I'd recommend going up and cleaning it up a bit. You have some grammar issues, and overall the first page just feels very wordy.
Ex.
Quoted Text The room is empty and poorly decorated, dark circles formed on the ceiling. A hair brush full of hair has been left by one of the previous customers, dust has already began to settle on it. |
Well is the room empty or poorly decorated? If you don't mention any people, I'd assume there is no people, but saying it's empty makes me think there's no furniture. For the brush you can say "A used and dusty hair brush lies on the desk."
Quoted Text He opens the visitors "Room 8 Erica Swanson." written in RED INK. |
What do you mean by this?
On page 4 we learn that the Man has a gun. I thought Gina was just joking earlier.
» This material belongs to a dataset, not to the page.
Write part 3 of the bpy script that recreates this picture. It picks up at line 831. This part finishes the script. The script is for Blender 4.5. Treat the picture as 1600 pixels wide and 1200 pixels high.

Maybe there should be a line indicating that she sees his gun?
Quoted Text The door SLAMS open and the room is now silent. |
Little things like this. Do you mean it closes? Re-read the thing out loud.
Overall, I think it was sort of unnecessarily weird. Like, I literally shouted "Oh my god" after Erica drowns the Man and we find out that it was actually the Man who drowned Erica. To me, it was silly.
I think some of your dialogue in the beginning had some flavor to it. It made it interesting.
Is there a reason you don't give the Man a name?